Saudi mobilised as 2.5 million pilgrims prepare for hajj

Around 2.5 million Muslims begin Friday the rituals of the hajj pilgrimage, the world’s largest annual assembly, leaving Saudi authorities with a daunting security and safety challenge.
Saudi authorities have mobilised some 100,000 security and civil defence personnel to insure a smooth pilgrimage and avoid deadly incidents that marred the extremely crowded rites in the past.
“We will mobilise all our means to prevent any harm against any pilgrim or any group of pilgrims,” Saudi Interior Minister Prince Nayef bin Abdul Aziz, who recently became the crown prince of the Muslim kingdom said on Tuesday.
He made the remark during an inspection tour of hajj preparations as anti-riot and anti-terrorism police paraded in front of the kingdom’s internal security czar as police and rescue helicopters hovered overhead.
The hajj rituals begin Friday and peak on Saturday when all pilgrims assemble in the Arafat plain outside Makkah, and end with Eid al-Adha, or the Feast of Sacrifice, which will be celebrated on Sunday.
Around 1.7 million Muslims are due to descent on Makkah from around the world while between 700,000 and 800,000 pilgrims will be coming from inside Saudi Arabia.
Coping with the world’s largest annual human assembly poses a security headache for Saudi Arabia — guardian of the two holiest Muslim shrines in the cities of Makkah and Madinah, the birth places of Islam.

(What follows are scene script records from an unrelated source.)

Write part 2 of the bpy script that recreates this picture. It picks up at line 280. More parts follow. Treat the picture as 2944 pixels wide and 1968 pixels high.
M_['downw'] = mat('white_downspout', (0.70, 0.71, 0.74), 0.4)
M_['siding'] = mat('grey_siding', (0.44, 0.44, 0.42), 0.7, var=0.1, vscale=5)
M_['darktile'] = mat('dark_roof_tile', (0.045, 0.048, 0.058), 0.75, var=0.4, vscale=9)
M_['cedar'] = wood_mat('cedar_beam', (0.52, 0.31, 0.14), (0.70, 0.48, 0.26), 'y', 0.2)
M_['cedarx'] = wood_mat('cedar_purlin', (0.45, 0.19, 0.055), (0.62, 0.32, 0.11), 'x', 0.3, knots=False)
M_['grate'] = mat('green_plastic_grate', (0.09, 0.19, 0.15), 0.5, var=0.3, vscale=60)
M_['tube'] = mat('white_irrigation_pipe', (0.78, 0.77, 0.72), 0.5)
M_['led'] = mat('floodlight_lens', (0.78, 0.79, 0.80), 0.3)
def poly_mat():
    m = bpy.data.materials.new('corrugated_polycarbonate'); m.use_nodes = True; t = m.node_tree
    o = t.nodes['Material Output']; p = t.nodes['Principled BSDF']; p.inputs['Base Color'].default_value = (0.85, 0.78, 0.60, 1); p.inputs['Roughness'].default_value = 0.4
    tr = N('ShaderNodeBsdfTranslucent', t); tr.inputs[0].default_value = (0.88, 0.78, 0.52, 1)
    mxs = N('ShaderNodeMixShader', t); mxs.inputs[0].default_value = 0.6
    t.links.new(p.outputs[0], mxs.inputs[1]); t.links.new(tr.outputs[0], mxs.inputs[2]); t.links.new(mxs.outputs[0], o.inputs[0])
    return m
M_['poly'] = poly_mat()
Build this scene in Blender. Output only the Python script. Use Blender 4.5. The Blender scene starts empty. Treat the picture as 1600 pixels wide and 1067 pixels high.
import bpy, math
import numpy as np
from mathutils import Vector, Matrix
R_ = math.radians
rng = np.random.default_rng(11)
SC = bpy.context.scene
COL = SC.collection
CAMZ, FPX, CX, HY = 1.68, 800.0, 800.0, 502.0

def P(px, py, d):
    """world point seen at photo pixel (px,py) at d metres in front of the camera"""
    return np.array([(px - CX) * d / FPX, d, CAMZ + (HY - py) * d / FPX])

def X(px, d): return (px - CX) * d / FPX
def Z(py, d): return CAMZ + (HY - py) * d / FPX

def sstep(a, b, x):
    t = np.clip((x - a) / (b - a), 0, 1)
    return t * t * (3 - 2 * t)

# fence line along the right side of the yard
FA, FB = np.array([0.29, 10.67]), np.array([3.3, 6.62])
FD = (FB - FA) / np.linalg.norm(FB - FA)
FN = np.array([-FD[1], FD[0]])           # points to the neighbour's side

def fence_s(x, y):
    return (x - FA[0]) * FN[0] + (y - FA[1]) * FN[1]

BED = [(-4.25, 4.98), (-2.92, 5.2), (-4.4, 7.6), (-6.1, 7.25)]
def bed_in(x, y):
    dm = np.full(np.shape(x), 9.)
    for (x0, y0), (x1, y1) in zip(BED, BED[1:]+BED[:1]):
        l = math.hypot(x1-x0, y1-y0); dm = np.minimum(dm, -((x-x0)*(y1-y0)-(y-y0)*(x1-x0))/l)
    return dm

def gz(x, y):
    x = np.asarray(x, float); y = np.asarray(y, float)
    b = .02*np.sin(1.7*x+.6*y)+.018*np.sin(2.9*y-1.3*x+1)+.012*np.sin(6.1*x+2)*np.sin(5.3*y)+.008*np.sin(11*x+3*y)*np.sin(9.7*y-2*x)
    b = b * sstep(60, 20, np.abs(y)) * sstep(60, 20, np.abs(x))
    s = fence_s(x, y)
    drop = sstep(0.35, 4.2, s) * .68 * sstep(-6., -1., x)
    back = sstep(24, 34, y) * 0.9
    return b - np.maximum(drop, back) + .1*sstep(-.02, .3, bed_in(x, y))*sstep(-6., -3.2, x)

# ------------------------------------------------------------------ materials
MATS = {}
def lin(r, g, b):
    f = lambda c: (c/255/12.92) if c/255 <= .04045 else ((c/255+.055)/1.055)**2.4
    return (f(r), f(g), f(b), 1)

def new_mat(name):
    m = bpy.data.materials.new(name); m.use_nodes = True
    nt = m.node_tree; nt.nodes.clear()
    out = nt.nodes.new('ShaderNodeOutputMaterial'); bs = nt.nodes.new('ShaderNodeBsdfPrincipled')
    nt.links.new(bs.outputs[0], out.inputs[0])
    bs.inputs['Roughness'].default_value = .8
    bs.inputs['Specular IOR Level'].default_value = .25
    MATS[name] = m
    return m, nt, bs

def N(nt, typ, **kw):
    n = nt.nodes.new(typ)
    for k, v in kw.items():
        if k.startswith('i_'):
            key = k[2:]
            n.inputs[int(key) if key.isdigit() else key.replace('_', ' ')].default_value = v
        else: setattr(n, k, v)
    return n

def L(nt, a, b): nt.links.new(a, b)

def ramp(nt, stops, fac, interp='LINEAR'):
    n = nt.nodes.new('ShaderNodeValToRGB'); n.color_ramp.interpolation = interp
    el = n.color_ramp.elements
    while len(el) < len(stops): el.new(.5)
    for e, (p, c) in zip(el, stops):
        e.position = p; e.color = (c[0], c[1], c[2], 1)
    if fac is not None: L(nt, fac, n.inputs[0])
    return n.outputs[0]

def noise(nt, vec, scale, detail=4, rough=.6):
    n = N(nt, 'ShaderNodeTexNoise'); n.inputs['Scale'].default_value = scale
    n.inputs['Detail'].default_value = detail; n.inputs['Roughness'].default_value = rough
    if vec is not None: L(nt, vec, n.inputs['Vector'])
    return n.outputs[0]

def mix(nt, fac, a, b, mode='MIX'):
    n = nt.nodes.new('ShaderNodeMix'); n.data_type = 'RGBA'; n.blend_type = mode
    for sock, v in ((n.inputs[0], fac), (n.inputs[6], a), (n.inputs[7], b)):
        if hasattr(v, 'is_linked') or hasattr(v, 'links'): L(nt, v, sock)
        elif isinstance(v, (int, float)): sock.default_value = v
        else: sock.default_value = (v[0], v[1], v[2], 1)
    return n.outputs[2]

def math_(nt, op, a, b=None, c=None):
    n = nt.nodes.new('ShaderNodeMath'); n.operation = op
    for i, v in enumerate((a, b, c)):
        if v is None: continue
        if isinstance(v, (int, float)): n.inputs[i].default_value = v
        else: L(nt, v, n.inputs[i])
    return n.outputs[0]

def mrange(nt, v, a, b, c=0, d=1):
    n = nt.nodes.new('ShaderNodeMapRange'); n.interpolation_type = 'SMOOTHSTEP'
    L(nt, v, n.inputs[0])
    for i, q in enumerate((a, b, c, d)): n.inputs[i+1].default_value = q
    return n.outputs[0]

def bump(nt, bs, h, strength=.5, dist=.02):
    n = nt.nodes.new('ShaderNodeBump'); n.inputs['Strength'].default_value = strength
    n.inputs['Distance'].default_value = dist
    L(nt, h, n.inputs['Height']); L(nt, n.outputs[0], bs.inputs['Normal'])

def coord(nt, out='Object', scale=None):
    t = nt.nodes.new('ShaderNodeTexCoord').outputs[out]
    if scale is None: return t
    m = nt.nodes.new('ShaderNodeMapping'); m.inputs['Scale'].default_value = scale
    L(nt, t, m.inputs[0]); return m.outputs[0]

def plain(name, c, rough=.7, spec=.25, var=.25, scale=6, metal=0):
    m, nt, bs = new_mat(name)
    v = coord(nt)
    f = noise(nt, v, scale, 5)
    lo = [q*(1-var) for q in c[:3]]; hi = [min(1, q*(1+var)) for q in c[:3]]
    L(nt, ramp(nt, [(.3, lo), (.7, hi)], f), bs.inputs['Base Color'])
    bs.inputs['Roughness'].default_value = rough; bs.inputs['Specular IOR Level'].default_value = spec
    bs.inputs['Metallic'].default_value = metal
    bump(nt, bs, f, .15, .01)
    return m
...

The oil kingpin has invested billions of dollars over the years to avoid deadly stampedes that marred the hajj in the past.
In January 2006, 364 pilgrims were killed in a stampede at the entrance to a bridge leading to the stoning site in Mina, outside Makkah, while 251 were trampled to death in 2004.
In July 1990, 1,426 pilgrims were trampled or asphyxiated to death in a stampede in a tunnel, also in Mina.
The deaths prompted authorities to dismantle the old bridge and replace it with a multi-level with one-way lanes to ensure a smooth flow of pilgrims.
Saudi Arabia also launched a new $10.6-billion project for a new extension to Mecca’s Grand Mosque to increase its capacity to two million worshippers.
Investments also included a light-railway connection linking the holy sites.